If you like films where Eddie Murphy plays a host of parts by donning rubber faces, or a cop who is one day from retirement, or a protagonist who is shot at endlessly but never dies, or films celebrated for destroying the greatest number of cars in chase scenes, or Scooby Doo endings where everything is explained for you, then you probably aren't going to like this.
That is not to say that there aren't good films like that, just that different films have different audiences. I told someone once about The Music of Chance and how I kept going over it in my mind the next day. Twenty five years have passed and I'm still thinking about it. He hinted he was very sorry I'd had to see a film like that, and that's not what films are for. They're just supposed to fill 98 minutes of your life with something until you get onto the next thing. He'd misunderstood that I love that this film had stayed with me, had occupied my time on countless occasions other than one of the many viewings. It's so rare to find something that can compel for many years (the other example which comes to mind is Dogtooth - I think people who like Dogtooth would like The Music of Chance and vice versa).
I'm not going to talk about the plot, more about how this film made me feel. Films, for me, are too often little compartments where everything is neatly tied up and people get what they deserve. Perhaps as an escape from real life, which is nothing like that at all. What The Music of Chance does is make you believe it's allegorical but without revealing the whole. You get feelings about things, rather than solid answers. There are clues even in the names of the characters, as if there's some twisted nominative determinism at play.
There are also moments of deep unease. Not because of a psychopath with a chainsaw, but because you got a glimpse at the bigger picture (but only a glimpse). Things which seem harmless (like a faithful representation of a model village) are imbued with metaphysical dread. As for the ending, I can understand why it would disappoint some but, for me, the slew of questions the film left me with were multiplied by the final scene. It was, in itself, a huge payoff.
I don't generally believe in giving 10/10 reviews because it implies perfection (or close to it). But, in this case, 9/10 doesn't feel right (and I've had 25 years to mull that over). This is a wonderful, wonderful film with great acting but, sadly, more people are going to dislike it than like it, because it's not the kind of thing we're usually presented with. More's the pity!
The End of the F***ing World (2017)
Out Of This F***ing World
Some people may say this is a story about a teenage sociopath who wants to progress from killing animals to murdering his new girlfriend. That may be our starting point, but what unfolds is transformative for the two leads. While both James and Alyssa kill, they each do so out of caring, not hate. It's often the parents and other adults who are the villains of the piece. Those who have had the time and experience to develop empathy, but yet haven't.
There are some moments of hope that people aren't all bad, and that not all authority is corrupt; notably Gemma Whelan and Matt King's police officers, and Leon Annor's security officer. James and Alyssa are less binary and each shows a developing empathy for those suffering or in danger. They both act unselfishly and, fittingly, the final moments are about self-sacrifice.
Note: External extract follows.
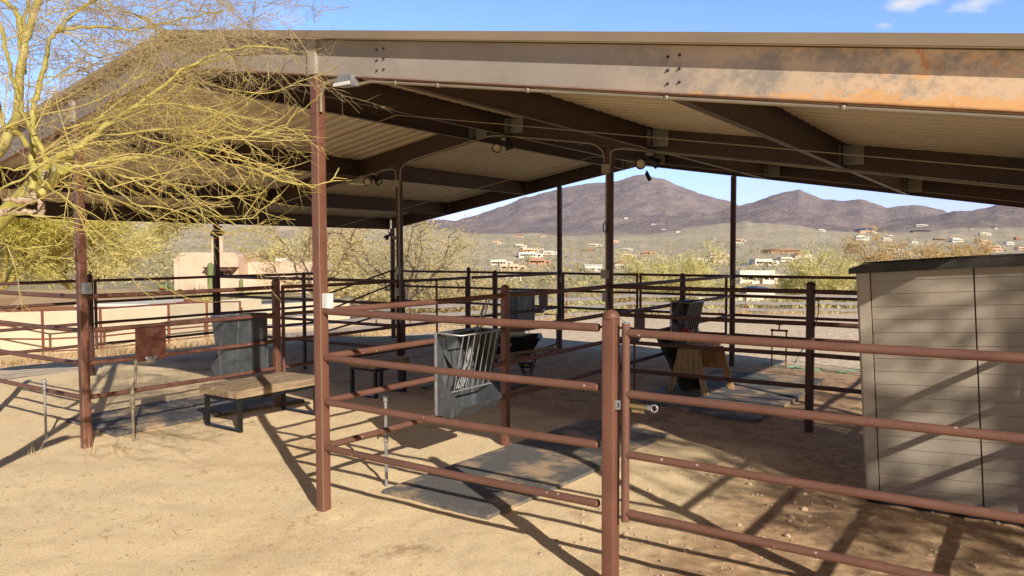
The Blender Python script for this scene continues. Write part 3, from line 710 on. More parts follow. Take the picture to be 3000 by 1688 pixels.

Although there is comedy here too, not least in the internal monologues that show what James and Alyssa say isn't really what they think (the one time Alyssa does say what she is thinking is actually rather sweet). Jessica Barden's character has the best line of the whole series, telling her father to stop quoting himself. We're all thinking it, but she says it. That is not to downplay Alex Lawther's contribution. His journey from an empty and unfeeling human towards something more caring and more vulnerable, is gradual and poignant.
Credit should be given to both leads, but the acting is first rate all round. Some clever casting too, with Navin Chowdhry, Felicity Montagu, and Matt King all playing against type. Felicity Montagu is only on screen for a few minutes but steals the scene (from behind a locked bathroom door, no less), her treatment of poor Frodo a passive aggressive microcosm of the narrative, where the denouement sees Frodo with no choice left but to just leg it. Very clever, given how it all ends. Even Frodo's birth name speaks of a lack of empathy in his own parents, more intent on their own fancies than caring about the effect on their child, spending his entire existence explaining that yes, it's really his name.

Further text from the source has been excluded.